** WORK REQUIRED **
Print the lines of the listing below verbatim from its first line through the line bearing "v += [(XW - 0.076, YF, CZ), (XW". Any pictures are to be omitted.

** DATASET EXCERPTS **

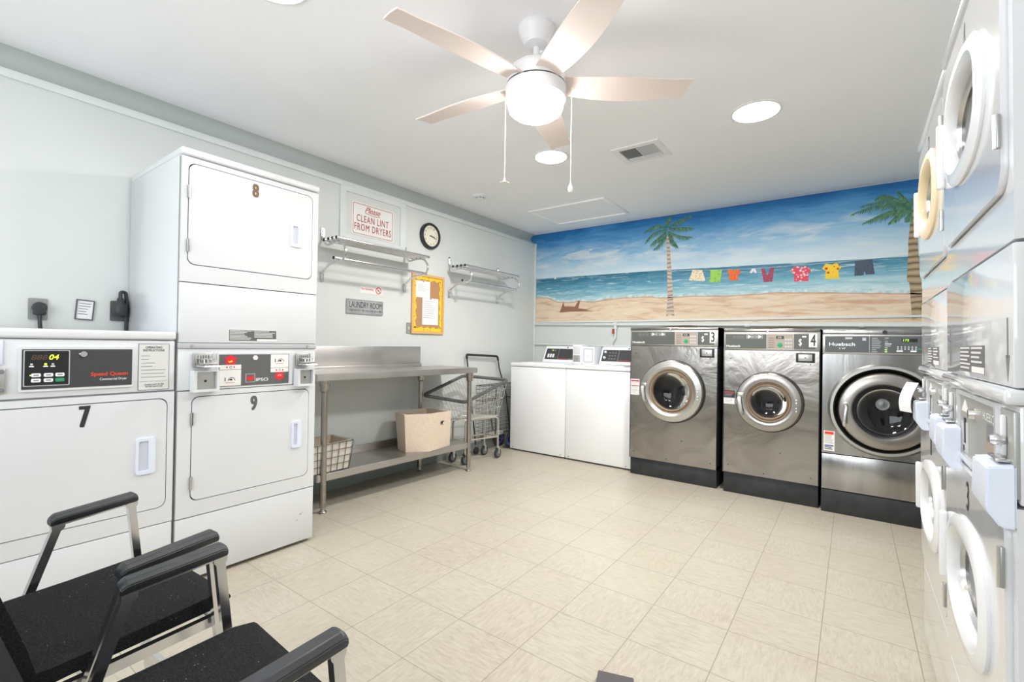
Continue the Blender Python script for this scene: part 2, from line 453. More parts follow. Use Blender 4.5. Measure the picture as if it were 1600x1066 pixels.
def arc_path(pts, r, seg=5):
    """round the corners of a polyline"""
    P = [Vector(p) for p in pts]; out = [P[0]]
    for i in range(1, len(P) - 1):
        a = (P[i - 1] - P[i]); b = (P[i + 1] - P[i]); q = min(r, a.length * 0.49, b.length * 0.49)
        p0 = P[i] + a.normalized() * q; p1 = P[i] + b.normalized() * q
        for k in range(seg + 1):
            t_ = k / seg; out.append(p0 * (1 - t_) ** 2 + P[i] * 2 * t_ * (1 - t_) + p1 * t_ ** 2)
    out.append(P[-1]); return out
L90 = PI / 2

# ------------------------------------------------------------------ room
XW, YB, XR, YF, CZ = -3.22, 4.87, 1.02, -1.25, 2.51
m = MB(); m.box(XW - 0.25, XR + 0.15, YF - 0.15, YB + 0.15, -0.1, 0.0, 'floor_tile'); struct(m.build('floor'))
m = MB(); m.box(XW - 0.25, XR + 0.15, YF - 0.15, YB + 0.15, CZ, CZ + 0.1, 'ceiling_paint'); struct(m.build('ceiling'))
m = MB()
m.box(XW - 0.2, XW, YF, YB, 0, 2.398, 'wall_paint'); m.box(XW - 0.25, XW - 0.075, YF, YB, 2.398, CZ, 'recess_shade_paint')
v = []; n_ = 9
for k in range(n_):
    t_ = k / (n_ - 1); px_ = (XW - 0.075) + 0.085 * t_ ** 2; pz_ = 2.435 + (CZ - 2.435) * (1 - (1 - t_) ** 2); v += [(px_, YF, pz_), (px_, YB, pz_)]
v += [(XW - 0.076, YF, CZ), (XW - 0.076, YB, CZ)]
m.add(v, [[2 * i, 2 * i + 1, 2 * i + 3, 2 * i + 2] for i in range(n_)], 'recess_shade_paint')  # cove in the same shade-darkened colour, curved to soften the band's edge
struct(m.build('wall_left'))
m = MB(); m.box(XW - 0.25, XR + 0.15, YB, YB + 0.12, 0, CZ, 'wall_paint'); struct(m.build('wall_back'))
m = MB(); m.box(XR, XR + 0.12, YF, YB, 0, CZ, 'wall_paint'); struct(m.build('wall_right'))
WX0, WX1, WZ0, WZ1 = -2.55, -0.15, 0.85, 2.25
m = MB()
m.box(XW - 0.25, WX0, YF - 0.12, YF, 0, CZ, 'wall_paint'); m.box(WX1, XR + 0.15, YF - 0.12, YF, 0, CZ, 'wall_paint')
m.box(WX0, WX1, YF - 0.12, YF, 0, WZ0, 'wall_paint'); m.box(WX0, WX1, YF - 0.12, YF, WZ1, CZ, 'wall_paint')
struct(m.build('wall_front'))
m = MB(); m.frame(rect_like(WX0, WX1, WZ0, WZ1, 0), rect_like(WX0 + 0.05, WX1 - 0.05, WZ0 + 0.05, WZ1 - 0.05, 0), YF - 0.09, YF - 0.03, 'white_trim')
for k in (1, 2): m.box(WX0 + k * 0.8 - 0.02, WX0 + k * 0.8 + 0.02, YF - 0.09, YF - 0.03, WZ0 + 0.05, WZ1 - 0.05, 'white_trim')
wf = struct(m.build('window_1'))
m = MB(); m.box(WX0 + 0.05, WX1 - 0.05, YF - 0.062, YF - 0.058, WZ0 + 0.05, WZ1 - 0.05, 'door_glass'); m.build('pane', wf)
# trims
m = MB(); m.box(XW, XW + 0.012, YF, YB, 2.36, 2.40, 'white_trim', 0.003); struct(m.build('trim_1'))
m = MB(); m.box(XW, XW + 0.028, YB - 0.02, YB, 0, 2.392, 'white_trim', 0.003); struct(m.build('trim_2'))
m = MB(); m.box(XW, XW + 0.006, YF, YB, 0, 0.10, 'baseboard', 0.002); struct(m.build('baseboard_left'))
m = MB(); m.box(XW + 0.006, XR, YB - 0.006, YB, 0, 0.10, 'baseboard', 0.002); struct(m.build('baseboard_back'))

# ------------------------------------------------------------------ mural on the back wall
mu = thing('mural', 'painted beach mural with two palms and a clothesline across the back wall above the washers', 'mural', (0, 0, 0))
HZ = [(-3.189, 1.959), (-1.582, 1.941), (-0.435, 1.912), (0.394, 1.893), (XR, 1.878)]
SAND = [(-3.185, 1.726), (-3.017, 1.712), (-2.894, 1.66), (-2.722, 1.642), (-2.595, 1.659), (-2.421, 1.636), (-2.232, 1.661), (-2.049, 1.669), (-1.907, 1.667), (-1.758, 1.671), (-1.645, 1.65), (-1.447, 1.651), (-1.351, 1.657), (-0.991, 1.639), (-0.558, 1.648), (-0.125, 1.626), (0.238, 1.600), (0.446, 1.59), (XR, 1.58)]
MY = YB - 0.001
ML = XW + 0.028
m = MB(); m.poly([(ML, 2.398), (XW - 0.03, 2.410), (XW - 0.068, 2.45), (XW - 0.07, CZ), (XR, CZ - 0.004)] + HZ[::-1][:-1] + [(ML, 1.959)], MY, YB, 'mural_sky'); m.build('painted_sky', mu)
m = MB(); m.poly([(ML, 1.959)] + HZ[1:] + SAND[::-1][:-1] + [(ML, 1.726)], MY, YB, 'mural_sea'); m.build('painted_sea', mu)
m = MB(); m.poly([(ML, 1.726)] + SAND[1:] + [(XR, 1.36), (ML, 1.425)], MY, YB, 'mural_sand'); m.build('painted_sand', mu)
m = MB()
for off, w, mt in ((0.014, 0.018, 'mural_foam'), (0.0, 0.007, 'mural_sand_edge')):
    up = []; dn = []
    for i in range(len(SAND) - 1):
        for k in range(6):
            a = k / 6; x = SAND[i][0] * (1 - a) + SAND[i + 1][0] * a; z = SAND[i][1] * (1 - a) + SAND[i + 1][1] * a + off
            x = max(x, ML); up.append((x, z + w * (0.5 + random.random()))); dn.append((x, z - w * (0.4 + 0.4 * random.random())))
    for i in range(len(up) - 1):
        if up[i + 1][0] - up[i][0] > 1e-4: m.poly([dn[i], dn[i + 1], up[i + 1], up[i]], MY - (0.0008 if mt == 'mural_foam' else 0.0012), MY, mt)
m.build('painted_foam_line', mu)
m = MB()
def blob(m, cx, cz, rx, rz, mt, y, n=18, jag=0.25):
    m.poly([(cx + rx * math.cos(2 * PI * k / n) * (1 + jag * (random.random() - .5)), cz + rz * math.sin(2 * PI * k / n) * (1 + jag * (random.random() - .5))) for k in range(n)], y, MY, mt)
blob(m, -2.63, 2.195, 0.17, 0.045, 'mural_cloud', MY - 0.0006); blob(m, -2.55, 2.215, 0.09, 0.035, 'mural_cloud', MY - 0.0009)
blob(m, -2.45, 2.245, 0.02, 0.006, 'cloth_white', MY - 0.0012)
m.build('painted_cloud', mu)
def brush_tree(trunk, fronds, tm, wid, lfl):
    m = MB(); m.poly(trunk, MY - 0.0012, MY, tm)
    tr = m.build('painted_palm', mu)
    m = MB(); yy = MY - 0.0014
    for (a, b_, c_) in fronds:
        n = 22
        for k in range(n):
            s_ = (k + 1) / n
            p = [a[i] * (1 - s_) ** 2 + b_[i] * 2 * s_ * (1 - s_) + c_[i] * s_ * s_ for i in (0, 1)]
            d = [2 * (1 - s_) * (b_[i] - a[i]) + 2 * s_ * (c_[i] - b_[i]) for i in (0, 1)]
            q = math.hypot(*d); d = [d[0] / q, d[1] / q]
            for sd in (-1, 1):
                L = lfl * math.sin(PI * (0.15 + 0.8 * s_)) * random.uniform(0.7, 1.15)
                e = [p[0] + L * (0.55 * d[0] + sd * 0.5 * -d[1]), p[1] + L * (0.55 * d[1] + sd * 0.5 * d[0]) - L * 0.55]
                w = wid * random.uniform(0.7, 1.3)
                yy -= 0.000002
                m.poly([(p[0] - w * d[0], p[1] - w * d[1]), (p[0] + w * d[0], p[1] + w * d[1]), (e[0], e[1])], yy, yy + 0.0001, random.choice(('mural_leaf', 'mural_leaf', 'mural_leaf_light')))
        for k in range(8):
            s0, s1 = k / 8, (k + 1) / 8
            p0 = [a[i] * (1 - s0) ** 2 + b_[i] * 2 * s0 * (1 - s0) + c_[i] * s0 * s0 for i in (0, 1)]
            p1 = [a[i] * (1 - s1) ** 2 + b_[i] * 2 * s1 * (1 - s1) + c_[i] * s1 * s1 for i in (0, 1)]
            dx, dz = p1[0] - p0[0], p1[1] - p0[1]; q = math.hypot(dx, dz); nx, nz = -dz / q * wid * .6, dx / q * wid * .6
            yy -= 0.000002
            m.poly([(p0[0] + nx, p0[1] + nz), (p0[0] - nx, p0[1] - nz), (p1[0] - nx, p1[1] - nz), (p1[0] + nx, p1[1] + nz)], yy, yy + 0.0001, 'mural_leaf')
    m.build('painted_fronds', tr)
brush_tree([(-1.579, 2.290), (-1.553, 2.290), (-1.523, 1.941), (-1.5, 1.604), (-1.487, 1.459), (-1.53, 1.475), (-1.572, 1.461), (-1.559, 1.663), (-1.568, 1.945)],
    [[(-1.571, 2.379), (-1.698, 2.464), (-1.819, 2.36)], [(-1.571, 2.362), (-1.731, 2.383), (-1.806, 2.242)], [(-1.576, 2.34), (-1.672, 2.295), (-1.752, 2.213)], [(-1.573, 2.323), (-1.626, 2.233), (-1.711, 2.168)], [(-1.559, 2.315), (-1.514, 2.242), (-1.458, 2.163)], [(-1.554, 2.343), (-1.448, 2.268), (-1.32, 2.252)], [(-1.554, 2.365), (-1.428, 2.376), (-1.305, 2.338)], [(-1.56, 2.383), (-1.462, 2.447), (-1.323, 2.471)], [(-1.569, 2.39), (-1.584, 2.454), (-1.534, 2.497)], [(-1.57, 2.35), (-1.64, 2.33), (-1.66, 2.24)], [(-1.565, 2.35), (-1.53, 2.3), (-1.50, 2.18)]],
    'mural_trunk', 0.008, 0.055)
brush_tree([(0.365, 2.27), (0.386, 2.27), (0.407, 2.14), (0.411, 1.953), (0.432, 1.679), (0.46, 1.395), (0.42, 1.41), (0.38, 1.381), (0.361, 1.683), (0.345, 1.70), (0.353, 1.96), (0.350, 2.0), (0.361, 2.146)],
    [[(0.373, 2.271), (0.195, 2.474), (0.142, 2.382)], [(0.369, 2.271), (0.169, 2.377), (-0.018, 2.28)], [(0.369, 2.271), (0.214, 2.279), (0.058, 2.194)], [(0.369, 2.266), (0.293, 2.267), (0.228, 2.17)], [(0.373, 2.26), (0.352, 2.235), (0.353, 2.18)], [(0.381, 2.27), (0.427, 2.235), (0.443, 2.156)], [(0.381, 2.286), (0.44, 2.336), (0.52, 2.35)], [(0.377, 2.298), (0.368, 2.398), (0.478, 2.437)], [(0.373, 2.287), (0.335, 2.349), (0.283, 2.425)], [(0.37, 2.28), (0.25, 2.40), (0.05, 2.34)], [(0.37, 2.27), (0.28, 2.31), (0.13, 2.23)]],
    'mural_trunk_dark', 0.009, 0.06)
def painted(name, pts, mt, y=0.0016):
    m = MB(); m.poly(pts, MY - y, MY, mt); return m.build(name, mu)
m = MB(); m.tube([(x, MY - 0.0012, z) for x, z in [(-1.542, 1.932), (-0.95, 1.895), (-0.638, 1.888), (-0.017, 1.893), (0.374, 1.905)]], 0.0018, 'mural_line', 5); m.build('painted_clothesline', mu)
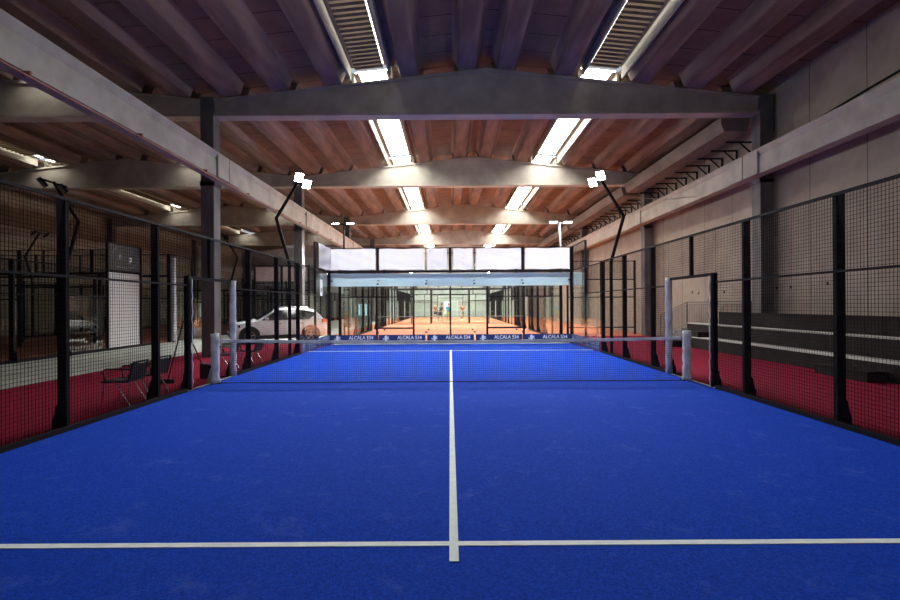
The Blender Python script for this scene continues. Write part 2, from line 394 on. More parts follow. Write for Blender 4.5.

** REPLY **
Continue the Blender Python script for this scene: part 2, from line 453. More parts follow. Use Blender 4.5. Measure the picture as if it were 1600x1066 pixels.
def arc_path(pts, r, seg=5):
    """round the corners of a polyline"""
    P = [Vector(p) for p in pts]; out = [P[0]]
    for i in range(1, len(P) - 1):
        a = (P[i - 1] - P[i]); b = (P[i + 1] - P[i]); q = min(r, a.length * 0.49, b.length * 0.49)
        p0 = P[i] + a.normalized() * q; p1 = P[i] + b.normalized() * q
        for k in range(seg + 1):
            t_ = k / seg; out.append(p0 * (1 - t_) ** 2 + P[i] * 2 * t_ * (1 - t_) + p1 * t_ ** 2)
    out.append(P[-1]); return out
L90 = PI / 2

# ------------------------------------------------------------------ room
XW, YB, XR, YF, CZ = -3.22, 4.87, 1.02, -1.25, 2.51
m = MB(); m.box(XW - 0.25, XR + 0.15, YF - 0.15, YB + 0.15, -0.1, 0.0, 'floor_tile'); struct(m.build('floor'))
m = MB(); m.box(XW - 0.25, XR + 0.15, YF - 0.15, YB + 0.15, CZ, CZ + 0.1, 'ceiling_paint'); struct(m.build('ceiling'))
m = MB()
m.box(XW - 0.2, XW, YF, YB, 0, 2.398, 'wall_paint'); m.box(XW - 0.25, XW - 0.075, YF, YB, 2.398, CZ, 'recess_shade_paint')
v = []; n_ = 9
for k in range(n_):
    t_ = k / (n_ - 1); px_ = (XW - 0.075) + 0.085 * t_ ** 2; pz_ = 2.435 + (CZ - 2.435) * (1 - (1 - t_) ** 2); v += [(px_, YF, pz_), (px_, YB, pz_)]
v += [(XW - 0.076, YF, CZ), (XW - 0.076, YB, CZ)]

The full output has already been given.